Estimating Rock Typing in Uncored Wells Using Machine Learning Techniques for Brazilian Pre-Salt Carbonate Reservoir

Accurate rock typing in uncored wells is essential for enhancing reservoir models, particularly in complex geological formations like the Brazilian pre-salt carbonate reservoirs. This study explores the application of machine learning (ML) techniques to estimate rock types in uncored wells. The research leveraged core data from 11 cored wells to calculate the Rock Quality Index (RQI) and Flow Zone Indicator (FZI), identifying 14 distinct rock types through the Discrete Rock Typing (DRT) method, along with well log data such as gamma ray, density, neutron, permeability, and porosity.

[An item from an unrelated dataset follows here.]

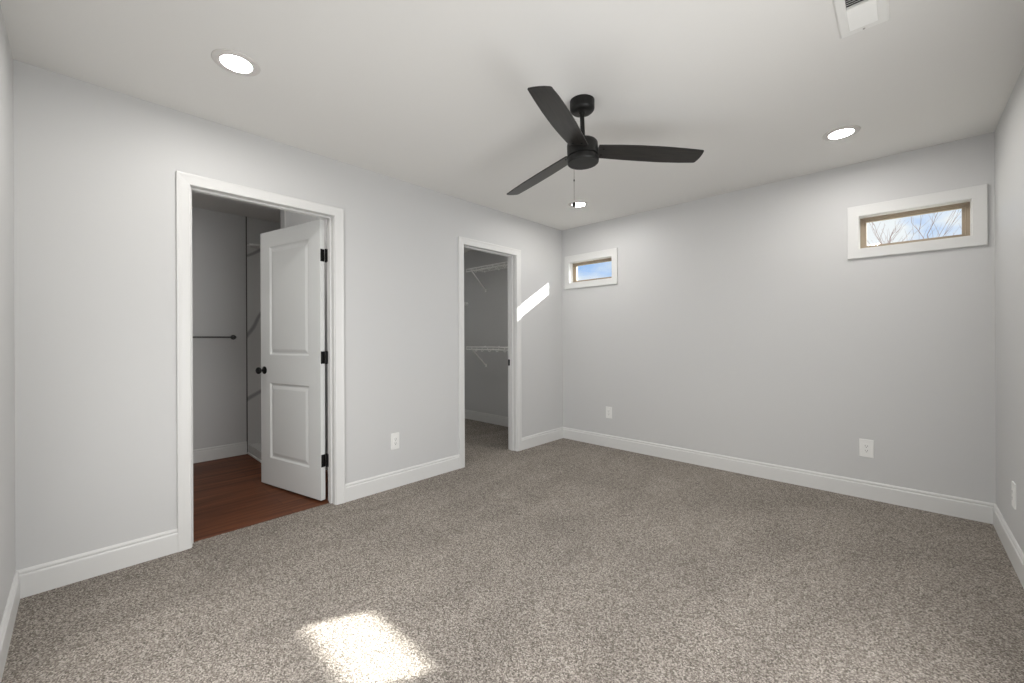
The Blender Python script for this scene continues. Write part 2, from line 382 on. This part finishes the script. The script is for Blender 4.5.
# ------------------------------------------------------------------ bathroom door, swung open into the bathroom
du = Vector((-0.97454, -0.22421, 0)); dn = Vector((-0.22421, 0.97454, 0))   # along the leaf, towards its rear face
door = empty('door_1', (-0.122, 1.395, 0)); tag(door, 'white two-panel door with black knob standing open into the bathroom', 'door', None, 'structure')
door.matrix_world = Matrix(((du.x, dn.x, 0, -0.122), (du.y, dn.y, 0, 1.395), (0, 0, 1, 0), (0, 0, 0, 1)))
DW, DT, DB, DTOP = 0.777, 0.035, 0.010, 2.030
PAN = [(0.137, 0.647, 1.047, 1.908), (0.137, 0.647, 0.225, 0.826)]
bm = bmesh.new()
def leaf_face(yf, sgn):
    us = [0, PAN[0][0], PAN[0][1], DW]; zs = [DB, PAN[1][2], PAN[1][3], PAN[0][2], PAN[0][3], DTOP]
    V = {}
    for i, u in enumerate(us):
        for k, z in enumerate(zs): V[i, k] = bm.verts.new((u, yf, z))
    for i in range(3):
        for k in range(5):
            if i == 1 and k in (1, 3):
                loop = [V[i, k], V[i+1, k], V[i+1, k+1], V[i, k+1]]
                u0, u1, zz0, zz1 = us[i], us[i+1], zs[k], zs[k+1]
                prev = loop
                for ins, dep in ((0.004, 0.003), (0.012, 0.010), (0.022, 0.0105), (0.034, 0.006), (0.046, 0.0025)):
                    y = yf + sgn*dep
                    nx = [bm.verts.new(p) for p in ((u0+ins, y, zz0+ins), (u1-ins, y, zz0+ins), (u1-ins, y, zz1-ins), (u0+ins, y, zz1-ins))]
                    for q in range(4): bm.faces.new((prev[q], prev[(q+1) % 4], nx[(q+1) % 4], nx[q]))
                    prev = nx
                bm.faces.new(prev)
            else:
                bm.faces.new((V[i, k], V[i+1, k], V[i+1, k+1], V[i, k+1]))
    return V
leaf_face(0.0, 1); leaf_face(DT, -1)
for a, b in (((0, 0), (0, DT)), ):
    pass
def quad(p): bm.faces.new([bm.verts.new(q) for q in p])
quad(((0, 0, DB), (0, DT, DB), (0, DT, DTOP), (0, 0, DTOP))); quad(((DW, 0, DB), (DW, DT, DB), (DW, DT, DTOP), (DW, 0, DTOP)))
quad(((0, 0, DB), (DW, 0, DB), (DW, DT, DB), (0, DT, DB))); quad(((0, 0, DTOP), (DW, 0, DTOP), (DW, DT, DTOP), (0, DT, DTOP)))
bmesh.ops.remove_doubles(bm, verts=bm.verts[:], dist=1e-5)
obj('door_leaf', bm, M['door'], door)
for yf, s in ((0.0, -1), (DT, 1)):
    bm = bmesh.new()
    prof = [(0.0, 0.0), (0.031, 0.0), (0.031, 0.005), (0.027, 0.008), (0.012, 0.010), (0.010, 0.026), (0.014, 0.031), (0.023, 0.036), (0.0275, 0.045), (0.0265, 0.054), (0.020, 0.061), (0.009, 0.0645), (0.0, 0.065)]
    b2 = bmesh.new(); lathe(b2, prof, 28)
    mtx = Matrix.Translation((0.722, yf, 0.922)) @ (Vector((0, s, 0)).to_track_quat('Z', 'Y').to_matrix().to_4x4())
    merge(bm, b2, mtx)
    tag(obj('door_knob', bm, M['black'], door, True), 'round black door knob')
inv = door.matrix_world.inverted()
for zc in (1.776, 1.037, 0.292):
    bm = bmesh.new(); hh = 0.045
    rbox(bm, -0.002, 0.0005, 0.003, DT, zc-hh, zc+hh, 0.0008)                       # leaf on the door edge
    b2 = bmesh.new(); tube(b2, (0, 0, zc-hh-0.004), (0, 0, zc+hh+0.004), 0.0065, n=12); merge(bm, b2, Matrix.Translation(inv @ Vector((-0.1230, 1.4365, 0))))
    b2 = bmesh.new(); rbox(b2, -0.1235, -0.090, BY1-0.003, BY1+0.0005, zc-hh, zc+hh, 0.0008)
    rbox(b2, -0.127, -0.120, 1.4345, BY1+0.0005, zc-hh, zc+hh, 0.0008); merge(bm, b2, inv)
    tag(obj('hinge', bm, M['black'], door, True), 'black door hinge')

# ------------------------------------------------------------------ windows
def small_window(name, cx, label):
    root = empty(name, (cx, L, 0)); tag(root, label, 'window', None, 'structure')
    w, z0, z1 = WHX, WZ0, WZ1
    bm = bmesh.new(); cw = 0.065
    WP = [(0.0, 0.0), (0.0, 0.016), (0.002, 0.018), (cw-0.002, 0.018), (cw, 0.016), (cw, 0.0)]
    a = -0.003
    loft(bm, [[(-w+a-d, -t, z0+a-d*1.06) for d, t in WP], [(w-a+d, -t, z0+a-d*1.06) for d, t in WP], [(w-a+d, -t, z1-a+d*1.18) for d, t in WP], [(-w+a-d, -t, z1-a+d*1.18) for d, t in WP]], closed_path=True)
    obj('casing', bm, M['trim'], root)
    bm = bmesh.new(); R = RJ; dp = 0.075
    box(bm, -w-R, -w, 0, dp, z0-R, z1+R); box(bm, w, w+R, 0, dp, z0-R, z1+R); box(bm, -w, w, 0, dp, z0-R, z0); box(bm, -w, w, 0, dp, z1, z1+R)
    obj('reveal', bm, M['trim'], root)
    bm = bmesh.new()
    FP = [(0.0, 0.052), (0.010, 0.052), (0.010, 0.060), (0.020, 0.060), (0.020, 0.074), (0.034, 0.076), (0.034, 0.102), (-RJ, 0.102), (-RJ, 0.077), (0.0, 0.077)]
    loft(bm, [[(-w+d, t, z0+d*0.8) for d, t in FP], [(w-d, t, z0+d*0.8) for d, t in FP], [(w-d, t, z1-d*0.8) for d, t in FP], [(-w+d, t, z1-d*0.8) for d, t in FP]], closed_path=True)
    tag(obj('window_frame', bm, M['tan'], root), 'tan vinyl frame of the added window')
    bm = bmesh.new(); box(bm, -w+0.026, w-0.026, 0.090, 0.094, z0+0.020, z1-0.020)
    tag(obj('window_pane', bm, M['glass'], root), 'clear glass pane of the added window')
    return root
small_window('window_1', WX[0][0], 'small high window near the room corner showing blue sky')
small_window('window_2', WX[1][0], 'small high window by the right wall showing bare branches')

def added_window(name, loc, rz, hy, z0, z1, label):  # builds the unseen windows added to brighten the room
    root = empty(name, loc, rz); tag(root, label, 'window', None, 'structure')
    bm = bmesh.new(); WP = [(0.0, 0.0), (0.0, 0.016), (0.066, 0.016), (0.066, 0.0)]
    loft(bm, [[(-t, -hy-d, z0-d) for d, t in WP], [(-t, hy+d, z0-d) for d, t in WP], [(-t, hy+d, z1+d) for d, t in WP], [(-t, -hy-d, z1+d) for d, t in WP]], closed_path=True)
    obj('casing', bm, M['trim'], root)
    bm = bmesh.new(); R = RJ
    box(bm, 0, 0.1, -hy-R, -hy, z0-R, z1+R); box(bm, 0, 0.1, hy, hy+R, z0-R, z1+R); box(bm, 0, 0.1, -hy, hy, z0-R, z0); box(bm, 0, 0.1, -hy, hy, z1, z1+R)
    obj('reveal', bm, M['trim'], root)
    bm = bmesh.new(); FP = [(0.0, 0.06), (0.045, 0.065), (0.045, 0.115), (-RJ, 0.115), (-RJ, 0.102), (0.0, 0.1)]
    loft(bm, [[(t, -hy+d, z0+d) for d, t in FP], [(t, hy-d, z0+d) for d, t in FP], [(t, hy-d, z1-d) for d, t in FP], [(t, -hy+d, z1-d) for d, t in FP]], closed_path=True)
    box(bm, 0.07, 0.105, -0.02, 0.02, z0+0.04, z1-0.04); box(bm, 0.07, 0.105, -hy+0.04, hy-0.04, (z0+z1)/2-0.02, (z0+z1)/2+0.02)
    tag(obj('window_frame', bm, M['tan'], root), 'tan vinyl frame of the added window')
    bm = bmesh.new(); box(bm, 0.088, 0.092, -hy+0.04, hy-0.04, z0+0.04, z1-0.04)
    tag(obj('window_pane', bm, M['glass'], root), 'clear glass pane of the added window')
added_window('added_window_3', (W, (ADDED_WIN3[0]+ADDED_WIN3[1])/2, 0), 0.0, (ADDED_WIN3[1]-ADDED_WIN3[0])/2, ADDED_WIN3[2], ADDED_WIN3[3], 'large white-framed window added out of view in the right-hand wall for fill light')  # invented opening, placed beyond the frame to carry the fill lamp
added_window('added_window_4', ((ADDED_WIN4[0]+ADDED_WIN4[1])/2, 0, 0), -math.pi/2, (ADDED_WIN4[1]-ADDED_WIN4[0])/2, ADDED_WIN4[2], ADDED_WIN4[3], 'low wide white-framed window added behind the camera for fill light')  # also invented, lifts the lower walls from behind the camera

# ------------------------------------------------------------------ ceiling fan
fan = empty('ceiling_fan', (1.6615, 2.0630, H)); tag(fan, 'black three-blade ceiling fan hanging on a short rod in mid ceiling', 'ceiling fan')
bm = bmesh.new()
lathe(bm, [(0.0, 0.0), (0.0655, 0.0), (0.0655, -0.040), (0.0645, -0.046), (0.060, -0.053), (0.052, -0.060), (0.040, -0.0635), (0.022, -0.064), (0.0, -0.064)], 56, 0.0043, 0.0041)
obj('canopy', bm, M['fanblack'], fan, True)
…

Various machine learning models, including Support Vector Machine (SVM), K-Nearest Neighbors (KNN), Decision Tree, Gradient Boosting, Naive Bayes, XGBoost, and Random Forest were tested, where XGBoost achieved the highest accuracy of 73.3%. Applying XGBoost to all wells resulted in accuracy ranging from 0.6 to 0.91 and the model was subsequently used to estimate rock types in over 20 uncored wells to generate reservoir simulation models. This study highlights the efficacy of machine learning (particularly XGBoost) in addressing reservoir complexities and offering significant improvements in the understanding and development of carbonate reservoirs.